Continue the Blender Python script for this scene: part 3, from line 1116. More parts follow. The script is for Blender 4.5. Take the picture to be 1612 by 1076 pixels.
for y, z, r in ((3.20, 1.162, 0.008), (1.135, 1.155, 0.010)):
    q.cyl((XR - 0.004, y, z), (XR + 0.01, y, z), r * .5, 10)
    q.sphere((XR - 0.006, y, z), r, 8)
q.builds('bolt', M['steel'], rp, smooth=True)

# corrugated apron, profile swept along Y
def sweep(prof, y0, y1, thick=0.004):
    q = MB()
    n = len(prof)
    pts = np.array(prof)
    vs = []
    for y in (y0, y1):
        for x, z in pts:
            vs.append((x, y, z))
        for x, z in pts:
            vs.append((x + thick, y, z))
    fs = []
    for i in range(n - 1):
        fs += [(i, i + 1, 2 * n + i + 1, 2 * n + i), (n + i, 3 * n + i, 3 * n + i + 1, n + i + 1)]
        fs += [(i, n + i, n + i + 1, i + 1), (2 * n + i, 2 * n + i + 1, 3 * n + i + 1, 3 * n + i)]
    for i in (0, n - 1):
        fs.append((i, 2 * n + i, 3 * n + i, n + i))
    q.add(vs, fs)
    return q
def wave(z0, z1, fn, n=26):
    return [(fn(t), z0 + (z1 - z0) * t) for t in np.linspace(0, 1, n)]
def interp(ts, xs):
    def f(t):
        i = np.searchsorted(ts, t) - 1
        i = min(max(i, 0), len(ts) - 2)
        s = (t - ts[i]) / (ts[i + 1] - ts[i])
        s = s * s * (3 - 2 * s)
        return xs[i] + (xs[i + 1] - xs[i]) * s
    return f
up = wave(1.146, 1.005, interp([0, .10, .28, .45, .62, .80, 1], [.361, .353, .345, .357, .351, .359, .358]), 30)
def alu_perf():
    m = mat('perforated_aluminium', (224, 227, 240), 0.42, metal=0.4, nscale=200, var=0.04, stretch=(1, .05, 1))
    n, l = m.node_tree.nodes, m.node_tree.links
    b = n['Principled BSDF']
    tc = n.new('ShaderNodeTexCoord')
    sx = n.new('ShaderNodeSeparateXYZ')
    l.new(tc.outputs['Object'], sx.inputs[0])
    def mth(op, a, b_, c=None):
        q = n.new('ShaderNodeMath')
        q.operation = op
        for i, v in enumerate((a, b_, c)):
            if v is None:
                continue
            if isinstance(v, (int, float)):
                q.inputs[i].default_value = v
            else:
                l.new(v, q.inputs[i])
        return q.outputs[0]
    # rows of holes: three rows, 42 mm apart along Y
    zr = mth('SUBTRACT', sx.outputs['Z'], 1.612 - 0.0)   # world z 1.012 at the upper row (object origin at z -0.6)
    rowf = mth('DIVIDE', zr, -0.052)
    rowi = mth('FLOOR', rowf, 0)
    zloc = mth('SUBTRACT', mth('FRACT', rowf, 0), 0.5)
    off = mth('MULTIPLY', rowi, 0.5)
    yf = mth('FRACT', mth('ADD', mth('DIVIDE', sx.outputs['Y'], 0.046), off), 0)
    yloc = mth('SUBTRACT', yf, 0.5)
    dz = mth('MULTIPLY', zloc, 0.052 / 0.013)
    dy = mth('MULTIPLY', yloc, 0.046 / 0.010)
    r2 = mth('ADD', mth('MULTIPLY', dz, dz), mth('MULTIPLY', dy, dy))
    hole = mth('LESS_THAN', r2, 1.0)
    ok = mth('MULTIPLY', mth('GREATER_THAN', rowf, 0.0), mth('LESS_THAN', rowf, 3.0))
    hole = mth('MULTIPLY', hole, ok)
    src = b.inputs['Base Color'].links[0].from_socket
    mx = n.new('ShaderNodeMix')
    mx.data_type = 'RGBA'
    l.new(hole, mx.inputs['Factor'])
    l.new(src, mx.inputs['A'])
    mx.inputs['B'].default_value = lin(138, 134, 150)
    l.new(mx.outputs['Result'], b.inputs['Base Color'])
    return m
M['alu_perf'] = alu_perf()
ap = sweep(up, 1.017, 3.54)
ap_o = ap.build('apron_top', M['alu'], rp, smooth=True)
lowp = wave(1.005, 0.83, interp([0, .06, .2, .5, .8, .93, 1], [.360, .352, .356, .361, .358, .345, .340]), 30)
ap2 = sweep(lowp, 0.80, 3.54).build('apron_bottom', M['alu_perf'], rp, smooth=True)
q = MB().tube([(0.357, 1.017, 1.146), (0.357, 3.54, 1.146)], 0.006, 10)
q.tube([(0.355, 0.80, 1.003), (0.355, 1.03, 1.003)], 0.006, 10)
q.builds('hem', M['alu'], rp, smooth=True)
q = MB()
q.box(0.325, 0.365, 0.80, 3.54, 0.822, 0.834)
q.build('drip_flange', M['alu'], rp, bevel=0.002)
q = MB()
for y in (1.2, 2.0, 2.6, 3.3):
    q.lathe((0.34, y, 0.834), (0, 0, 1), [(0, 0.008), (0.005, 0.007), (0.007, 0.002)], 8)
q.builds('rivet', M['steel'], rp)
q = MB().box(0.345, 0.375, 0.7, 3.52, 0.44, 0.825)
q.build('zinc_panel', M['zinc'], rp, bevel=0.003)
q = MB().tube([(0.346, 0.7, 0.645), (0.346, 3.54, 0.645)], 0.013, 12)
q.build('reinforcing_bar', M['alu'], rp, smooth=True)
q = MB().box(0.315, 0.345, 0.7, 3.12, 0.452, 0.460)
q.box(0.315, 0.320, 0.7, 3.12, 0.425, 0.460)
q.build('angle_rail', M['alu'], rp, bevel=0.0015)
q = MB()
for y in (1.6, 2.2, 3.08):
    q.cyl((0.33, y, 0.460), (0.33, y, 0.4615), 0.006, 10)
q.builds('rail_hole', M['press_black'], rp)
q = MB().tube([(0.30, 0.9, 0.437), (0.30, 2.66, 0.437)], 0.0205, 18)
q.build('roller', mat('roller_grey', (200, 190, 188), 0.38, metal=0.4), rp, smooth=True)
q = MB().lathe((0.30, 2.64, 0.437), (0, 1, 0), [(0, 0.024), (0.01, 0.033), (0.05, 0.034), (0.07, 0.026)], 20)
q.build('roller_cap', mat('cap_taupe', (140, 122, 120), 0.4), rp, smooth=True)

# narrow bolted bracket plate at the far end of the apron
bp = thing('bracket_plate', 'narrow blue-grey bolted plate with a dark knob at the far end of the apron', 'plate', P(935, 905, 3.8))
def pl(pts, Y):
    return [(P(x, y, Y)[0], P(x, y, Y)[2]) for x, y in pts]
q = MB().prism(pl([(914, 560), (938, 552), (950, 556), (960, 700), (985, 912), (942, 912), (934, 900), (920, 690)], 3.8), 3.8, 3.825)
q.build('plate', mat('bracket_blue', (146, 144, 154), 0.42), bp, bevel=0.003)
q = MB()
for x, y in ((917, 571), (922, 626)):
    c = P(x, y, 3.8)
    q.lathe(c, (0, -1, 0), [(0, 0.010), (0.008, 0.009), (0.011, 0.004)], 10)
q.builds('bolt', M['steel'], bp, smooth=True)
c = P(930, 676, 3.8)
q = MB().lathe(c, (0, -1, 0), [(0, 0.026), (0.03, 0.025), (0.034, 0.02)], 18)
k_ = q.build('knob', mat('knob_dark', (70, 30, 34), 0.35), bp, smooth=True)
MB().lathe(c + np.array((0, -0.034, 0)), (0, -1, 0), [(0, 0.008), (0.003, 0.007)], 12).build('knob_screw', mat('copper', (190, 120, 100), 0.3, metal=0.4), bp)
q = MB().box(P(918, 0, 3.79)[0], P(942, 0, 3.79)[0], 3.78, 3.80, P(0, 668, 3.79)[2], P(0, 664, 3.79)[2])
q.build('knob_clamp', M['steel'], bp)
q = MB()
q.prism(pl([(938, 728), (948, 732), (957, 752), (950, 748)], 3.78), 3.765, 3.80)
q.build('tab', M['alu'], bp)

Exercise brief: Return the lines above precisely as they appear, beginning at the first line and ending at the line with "q.builds('bolt', M['steel'], rp, smooth=True)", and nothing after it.

Correct answer:
Continue the Blender Python script for this scene: part 3, from line 1116. More parts follow. The script is for Blender 4.5. Take the picture to be 1612 by 1076 pixels.
for y, z, r in ((3.20, 1.162, 0.008), (1.135, 1.155, 0.010)):
    q.cyl((XR - 0.004, y, z), (XR + 0.01, y, z), r * .5, 10)
    q.sphere((XR - 0.006, y, z), r, 8)
q.builds('bolt', M['steel'], rp, smooth=True)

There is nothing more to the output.